However, it quickly was established that it would be Gibson’s moment in history.
Gibson broke Sandy Koufax’s single-game strikeout record (15) by blowing away 17 Tiger hitters. McLain surrendered three Cardinal runs in the fourth inning, on a single by 3B Mike Shannon and a two-run base hit by 2B Julian Javier, proving more than enough for Gibson.
Future Hall of Famer Lou Brock hit a seventh-inning home run off reliever Pat Dobson but Gibson allowed just five meaningless hits as he breezed to a 4-0 victory.
In Game 2, Detroit brought out the heavy lumber against starter Nelson Briles. The Tigers slammed three home runs in the first six innings, including the only round-tripper in the hitting career of pitcher Mickey Lolich, who went the distance for an 8-1 win, yielding only six hits. Norm Cash and Willie Horton also went deep for Detroit, leading the 13-hit assault.
The Tigers felt good about coming home for a three-game set and I was ecstatic. That win validated my ticket and I was ready for my Sunday love affair.
There was just one small problem. Mother Nature was not going to cooperate. Friday’s Game Three was washed away, moving Game 5 to Monday afternoon (this was a Series where all games were played under natural sunlight – unheard of in today’s media presen¬ta¬tion). At the Bloom household, it presented something of a conundrum – school or World Series. I had no doubt what SHOULD win but it was a debate of great magnitude, worthy of anything considered by the U.S. Senate during the time of Henry Clay or Daniel Webster.
“Diane, there are times when life is more important than school,” my father told my mother. “He can go to classes every day; he might never get to the World Series again.”
Sometimes, to paraphrase, Fresh Prince Will Smith, parents just DO understand.
In Game 3, Cardinal start Ray Washburn easily outdueled Tiger pitcher Earl Wilson, thanks to catcher Tim McCarver (yes, THAT Tim McCarver that bores listeners to death on TV) who slammed a three-run homer in the fifth inning for 4-2 lead.
Orlando Cepeda followed with a two-run home run in the seventh and Lou Brock stole three bases en route to an easy 7-3 win before a vastly disappointed Detroit crowd.
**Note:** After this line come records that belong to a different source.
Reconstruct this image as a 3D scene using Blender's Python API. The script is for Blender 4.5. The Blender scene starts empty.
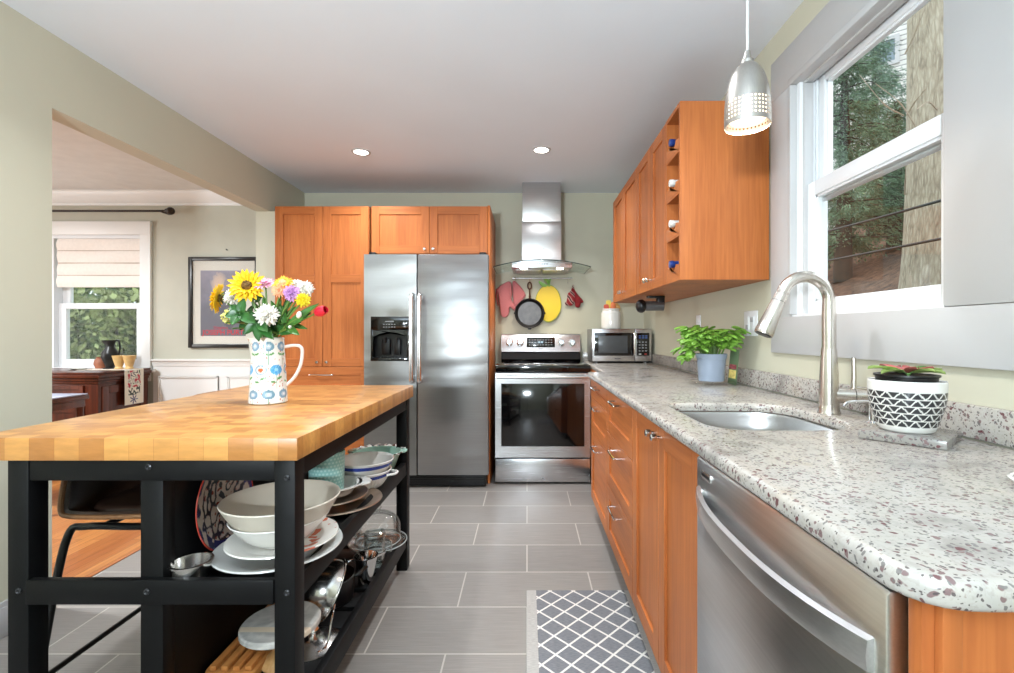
import bpy, bmesh, math, random
from math import sin, cos, pi, radians, atan2, sqrt
from mathutils import Vector, Matrix, noise

scene = bpy.context.scene
col = scene.collection

def C(r, g, b, a=1.0):
    f = lambda c: (c/255/12.92) if c/255 <= 0.04045 else ((c/255+0.055)/1.055)**2.4
    return (f(r), f(g), f(b), a)

# ------------------------------------------------------------------ camera
cam_d = bpy.data.cameras.new('camera')
cam_d.sensor_width = 36.0
cam_d.lens = 36.0*479/1014
cam_d.clip_start = 0.02
cam = bpy.data.objects.new('camera', cam_d)
col.objects.link(cam)
cam.location = (0, 0, 1.16)
cam.rotation_euler = (radians(90), 0, 0)
cam_d.shift_x = -20/1014
cam_d.shift_y = -3/1014
scene.camera = cam

# ------------------------------------------------------------------ exposure, world
scene.view_settings.view_transform = 'Standard'
scene.view_settings.look = 'None'
scene.view_settings.gamma = 1.0
scene.view_settings.use_curve_mapping = False
scene.view_settings.exposure = 0.0

world = bpy.data.worlds.new('overcast_sky')
scene.world = world
world.use_nodes = True
wn = world.node_tree
wn.nodes.clear()
wo = wn.nodes.new('ShaderNodeOutputWorld')
wb = wn.nodes.new('ShaderNodeBackground')
wb.inputs[0].default_value = (0.86, 0.93, 1.0, 1)
wb.inputs[1].default_value = 2.4
wn.links.new(wb.outputs[0], wo.inputs[0])

def area(name, loc, rot, sx, sy, power, color=(1, 1, 1), parent=None, spread=180, shape='RECTANGLE'):
    d = bpy.data.lights.new(name, 'AREA')
    d.shape = shape
    d.size = sx
    if shape in ('RECTANGLE', 'ELLIPSE'):
        d.size_y = sy
    d.energy = power
    d.color = color
    d.spread = radians(spread)
    o = bpy.data.objects.new(name, d)
    o.location = loc
    o.rotation_euler = rot
    o.parent = parent
    col.objects.link(o)
    return o

P_DOWN, P_UP, P_DIN, P_PEND, P_HOOD = 10.5, 158.0, 50.0, 2.5, 2.0
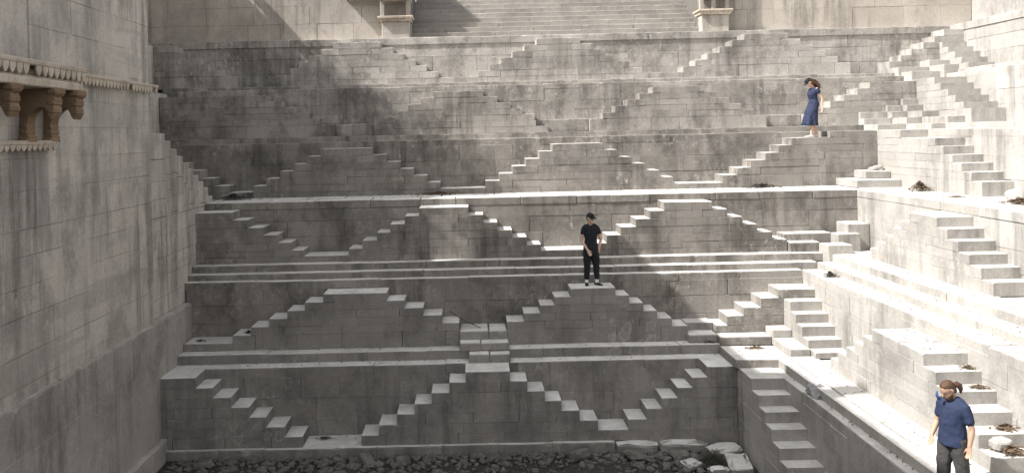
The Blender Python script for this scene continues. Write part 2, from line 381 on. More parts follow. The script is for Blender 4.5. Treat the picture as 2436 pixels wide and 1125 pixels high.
# --- D tier
DF, DW = 21.70, 22.50
zD = -1.676
hD = .203
covD = []
covD += stair('B', 'half stair descending rightwards from the tower, third tier up, in shade', DF, DW,
      lv(-1.855, hD, [-7.15], [-6.2, -5.81, -5.42, -5.04, -4.695, -4.385]) + [(-3.02, -7.15, -3.22)], -3.18, 'back', 'half_stair')
covD += stair('B', 'half sunlit pyramid stair left of the person in black, third tier up', DF, DW,
      lv(-1.845, hD, [-1.376, -1.75, -2.133, -2.485, -2.86, -3.22], [-.106, .28, .635, 1.01, 1.386, 1.75]) + [(-3.02, -3.22, 3.07)], -3.18, 'back')
covD += stair('B', 'sunlit pyramid stair right of the person in black, third tier up', DF, DW,
      lv(-1.845, hD, [4.953, 4.58, 4.207, 3.82, 3.45, 3.07], [6.19, 6.577, 6.963, 7.34, 7.726, 8.1]) + [(-3.02, 3.07, 8.1)], -3.18, 'back')
th = thing('terrace_wall', 'back wall below the broad middle terrace, behind two pyramid stairs', 'wall', (0, DW, -3.18))
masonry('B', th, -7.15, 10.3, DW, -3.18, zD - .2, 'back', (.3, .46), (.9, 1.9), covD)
th = thing('notch_steps', 'two narrow sunlit steps right of the sunlit pyramid stair, third tier up', 'stairs', (8.8, 22, -3.18))
stone('B', 8.12, 9.39, 21.98, 22.52, -3.18, -2.756, th, 'back', 'step_stone', ch=.02); stone('B', 8.12, 8.93, 21.6, 22.0, -3.18, -2.94, th, 'back', 'step_stone', ch=.02)
block('B', 'small sunlit cube in the corner below the broad middle terrace', 9.72, 10.3, 21.8, 22.5, -3.4, -2.51, 'right')
block('B', 'second small sunlit cube stepping down from the terrace corner', 9.35, 9.95, 21.57, 22.0, -3.4, -2.74, 'right')
block('B', 'lowest small sunlit cube of the corner steps under the terrace', 8.87, 9.5, 21.02, 21.6, -3.55, -2.95, 'right')
# --- middle terrace
th = thing('terrace', 'broad middle terrace of worn paving along the back wall, bright in the sun', 'terrace', (2, 23.4, zD))
th['kind'] = 'structure'; del th['category']
for row, (d0, d1) in enumerate(((22.48, 23.3), (23.3, 24.25))):
    cs = cuts(-9.4, 11.75, .9, 1.9)
    for a, b in zip(cs, cs[1:]):
        stone('B', a + .003, b - .003, d0 + (rnd.uniform(-.01, .01) if row == 0 else .003), d1 - .003, zD - .2, zD + rnd.uniform(-.006, .006), th, 'back', 'paving_stone', ch=.014)
# --- C tier
CF, CW = 24.20, 25.0
hC = .205
zC = -.11
covC = []
covC += stair('B', 'half stair stepping down behind the left tower stair, above the middle terrace', CF, CW,
      [(-.21, -9.4, -8.94), (-.415, -9.4, -8.56), (-.617, -9.4, -8.18), (-.84, -9.4, -7.80), (-1.07, -9.4, -7.42), (-1.30, -9.4, -7.01), (-1.5, -9.4, -6.31)], zD, 'back', 'half_stair')
covC += stair('B', 'dim flat-topped pyramid stair at the left above the middle terrace', CF, CW,
      lv(-.30, hC, [-4.33, -4.74, -5.12, -5.52, -5.91, -6.31], [-2.86, -2.47, -2.07, -1.68, -1.28, -.91]) + [(-1.52, -6.31, .39)], zD, 'back')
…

The Tiger performance in Game 4 matched the weather – miserable. Brock smashed a McLain fast¬ball 420 feet into the right-centerfield bleachers to start the game and it went downhill from there. Brock added a triple and double and swiped his seventh base in the first four games – typing his re¬cord from a year before.
Gibson won his seventh consecutive start, 10-1, and Detroit offered little resistance. Gibson held the Tigers to five hits with the only run coming on a solo home run by Northrup. Cardinal hitters roughed up six Tiger pitchers for 13 hits (Gibson was among those who homered) and four Detroit errors did not help the cause.
The game was interrupted by a 74-minute rain delay and those who attended left miserable, wet and chilled to the bone.
Two of those who complained loud and bitterly about the conditions were a certain Diane and Robert Bloom of Parkside Avenue in Detroit.
“Go ahead and catch pneumonia out there tomorrow like I did,” yelled my other went she finally got home. “If I never go back to that damn place, it will be too soon.”
My father shook his head and he shook off his raincoat.
“Chuck, I’m afraid you’re just going to see them lose tomorrow,” he said forlornly. “Sorry to tell you that, son. They just stink.”
That was my biggest fear. That the last game in Tiger Stadium in 1968 would be the last game of the season.
And I would have to sit there and watch it all.